Karenanya, Plt. Direktur Jenderal EBTKE Kementerian ESDM, Jisman P Hutajulu mengatakan, guna mempercepat implementasi PLTS Atap itu, Kementerian ESDM telah menerbitkan Permen ESDM No 2 Tahun 2024 tentang PLTS Atap yang Terhubung pada Jaringan Pemegang Izin Usaha Penyediaan Tenaga Listrik Untuk Kepentingan Umum (IUPTLU), sebagai revisi dari Permen ESDM No. 26 tahun 2021.
Dia menjelaskan, isi dari Permen ESDM No. 2 Tahun 2024 itu antara lain mengatur instalasi PLTS Atap, baik untuk PLN dan wilayah usaha (wilus) non-PLN. Jisman berharap, program PLTS Atap ini nantinya akan turut mendorong tumbuh kembangnya industri modul surya di Indonesia.

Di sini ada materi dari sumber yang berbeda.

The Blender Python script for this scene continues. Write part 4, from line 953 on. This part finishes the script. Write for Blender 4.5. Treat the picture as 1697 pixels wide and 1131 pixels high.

"Jika diasumsikan bahwa kapasitas 1 modul surya adalah sebesar 450 Wp, maka diperlukan produksi sekitar 3,3 juta panel surya. Hal ini tentunya juga akan mendorong tumbuhnya industri modul surya di Indonesia," kata Jisman dalam Sosialisasi Permen ESDM No. 2/2024 di Kementerian ESDM, Jakarta, Selasa, 5 Maret 2024.
Guna mendukung hilirisasi industri panel surya di dalam negeri, Dia mengakui bahwa sebenarnya Indonesia telah memiliki sumber daya yang bisa mendukung industri tersebut di sisi hulu. Misalnya yakni seperti pasir silika.
Karenanya, Jisman berharap program PLTS Atap itu nantinya juga bisa mendukung rencana pembangunan industri hulu panel surya di Tanah Air. "Yang rencananya akan dibangun di Jawa Tengah, Pulau Batam, dan Pulau Rempang," ujarnya.
Pemerintah pun mendorong masyarakat untuk berkontribusi langsung dalam upaya pemanfaatan energi hijau, melalui program PLTS Atap tersebut. Diharapkan, hal itu dapat meningkatkan kesadaran masyarakat, dalam melakukan efisiensi energi dengan memaksimalkan penggunaan PLTS Atap khususnya di siang hari.
"Tapi hal yang juga perlu disadari adalah bahwa PLTS Atap itu memiliki sifat intermittent. Maka pengembangannya harus dihitung secara cermat dengan memperhatikan keandalan sistem, sehingga perlu ditetapkan kuota PLTS setiap tahunnya yang masuk ke suatu sistem tersebut," kata Jisman.
Dia menambahkan, melalui penerbitan Peraturan Menteri ESDM tentang PLTS Atap sejak 2018, implementasi pemanfaatannya untuk mendorong partisipasi masyarakat dalam penyediaan energi bersih sebenarnya sudah dimulai kala itu. Meskipun, Jisman mengakui bahwa hingga saat ini upaya impelentasi tersebut memang agak tersendat.
"Capaian pengembangan PLTS Atap hingga Desember 2023 baru mencapai 140 MW, sehingga perlu dilakukan percepatan pengembangan. Maka pemerintah pun mengapresiasi upaya dari setiap pemangku kepentingan, dalam pengembangan PLTS Atap dengan berbagai hambatan yang dihadapi," ujarnya.